Wednesday, May 28, 2014

Shibori with Osage Orange, Indigo, and a Bit of Cochineal


The fabric is a cotton/linen jersey I bought from Mood (the official fabric store for Project Runway) in New York City. Above, a detail that shows a color I take great pride in: turquoise! It doesn't appear throughout, of course, but if you look at the shading on the perimeter of the golden rectangles, there it is. Turquoise is hard to achieve with natural dyes, at least for me, and yet it's one of my favorite colors.

"Sawdust, Leaves and Bugs" is what I like to call the combination, and it's the title of a course I hope to teach soon at the Weaving and Fiber Arts Center. First, I immersed the entire fabric in a vat of osage orange dye, purchased from a friend, David Barnet, who is a master woodworker with the Rochester Folk Art Guild. (For more on this talented group of people, click here.) Second, I did some tying and clamping -- using techniques that are jokingly called "dirty shibori" -- before immersing it in a vat of cochineal. In this case, the cochineal wasn't as bright, perhaps because I used the vat once before: It doesn't really show up on this fabric, other than lending a red-gold hue in the center of the rectangles above.

The last and best part, of course, was to dip the fabric five times in an indigo vat. Before dipping, I used a number of shibori-resist techniques: arashi, where I wrapped and tied it around a piece of PVC pipe; knotting, in which I simply tied four overhand knots in a length of fabric; folding and clamping with rectangular blocks of wood; and folding and securing with closepins.
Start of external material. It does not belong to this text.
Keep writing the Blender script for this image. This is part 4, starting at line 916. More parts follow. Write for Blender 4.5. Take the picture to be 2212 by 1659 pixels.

My favorite results are on the back (pause for snarky comment: of course), where I used the arashi-shibori technique of wrapping the fabric around a PVC pipe and then tying with cord.

 This is the back of the garment

A closeup of the back, showing that elusive turquoise

I made another top, using similar techniques, and the results were completely different. My thinking is that the amount of fabric exposed to the dyes was very different in the two garments, which meant that the color blending was entirely different as well.


Sawdust, leaves, and bugs yield wonderful results! Thanks for reading!